The OAAA has retained identity-consulting firm, Sensory Logic, Inc. to determine how consumers respond to various visual cues in outdoor advertising. Sensory Logic was chosen because of their unique method of qualitative research called BodyTalk™, which scientifically gauges both conscious and subconscious responses.

This approach includes traditional market research interview methods but goes beyond that to further explore deeper reactions that are not expressed, better representing how consumers actually respond to what is being viewed. It does this through a combination of biofeedback measures, self-reports and facial coding to gauge reactions in “body, mind and heart”. Clients of Sensory Logic include Target, 7-Eleven, Lowe’s and
McGraw Hill to name a few.

The test was designed to measure the relative effectiveness of outdoor copy characteristics for the purpose of developing guidelines for creating successful outdoor advertising.

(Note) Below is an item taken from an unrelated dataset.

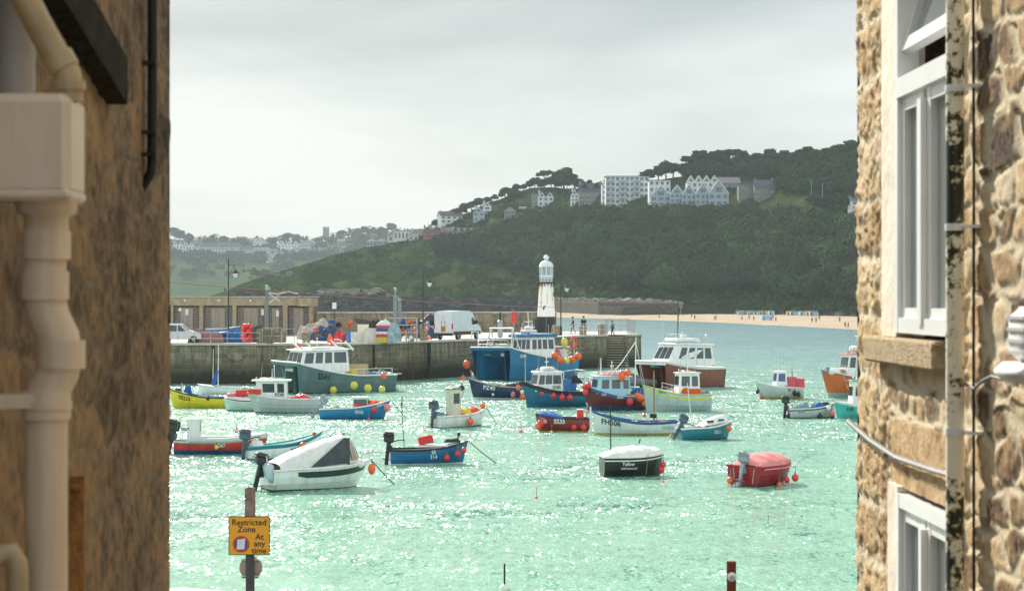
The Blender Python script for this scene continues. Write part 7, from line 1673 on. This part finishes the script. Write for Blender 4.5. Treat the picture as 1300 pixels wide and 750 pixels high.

The panel chosen represented a typically diverse sample of audiences exposed to outdoor from a geographic, demographic and ethnic standpoint:

  • 20 respondents were interviewed in a New Jersey suburban mall
  • 20 respondents were interviewed at Sensory Logic’s San Diego headquarters
  • 50% were 13-19; 50% were 20+
  • 72% of respondents were Caucasian, 9% African American, 8% Hispanic and 11% Asian American
  • 11 different executions were examined, representing four product categories and a variety of copy treatments.

Measurement Factors
Two critical measures were examined for each creative reviewed:

Impact – the ability to grab a viewer’s attention and Appeal – the measure of persuasion and positive response by the viewer to the creative

Stopping power, readability, message clarity and memorability are deemed to be key attributes of successful outdoor advertising. Each of these aspects were examined within the context of impact and appeal, with results differentiated between biofeedback readings and verbal responses. By characteristic, suggested guidelines are as follows:

Keys to Stopping Power
What respondents said:

  • Use strong color contrasts between fore and background elements.
  • Use colors with deep saturation; avoid darker shades that “retreat” from the viewer
  • Suggest a story line with dramatic tension or suspense to engage the viewer.
  • Avoid either a cluttered or very austere format
  • Keys to Readability

What they felt:

  • Design should be cohesive with a simple, clean text
  • Prioritize key words and key copy short, full of punch
  • Vary font size, avoiding all capital letters

What they said:

  • Picture should be big and simple
  • Avoid making the viewer search for the message; make it clear immediately.
  • Keys to Message Clarity

What they felt:

  • Convey the idea quickly, avoiding excessive “brain teasing”
  • Relate the message to familiar experiences and situations
  • Emphasize the product as “hero/ helper” through large-sized depiction of the product.
  • Use people with inviting body language

What they said:

  • Clarity is favored over cleverness. Failure to “get” the joke creates annoyance of embarrassment… thus, know your audience!
  • If humor is used, be sure it is relevant across regional, gender and ethnic variances of the target
  • Create a tight connection between product benefit and relevance to the viewer’s life

Keys to Memorability
What they felt:

  • Imagery is more powerful than words. Include an anchoring visual element.
  • Use images that are easily recognizable and draw on essential life experiences.
  • Include playful, lively elements that generate excitement.
  • Ensure the viewer can relate to the person or situation depicted.

What they said:

  • Make it simple, easy to remember.
  • Use bright, eye-catching colors.

In the interviews, it was clear that outdoor offered excellent reinforcement for other visual media, notably television. In markets where a brand was running a television campaign, memorability and message retention was much higher for the outdoor advertisement.

In outdoor, the media is the message. There is no delivery device but the advertising itself, nothing to hide behind. Thus knowing what factors consumers notice and respond to is paramount in creating effective outdoor advertising. This Sensory Logic test offers a benchmark study from which to build a set of standards for outdoor advertising today.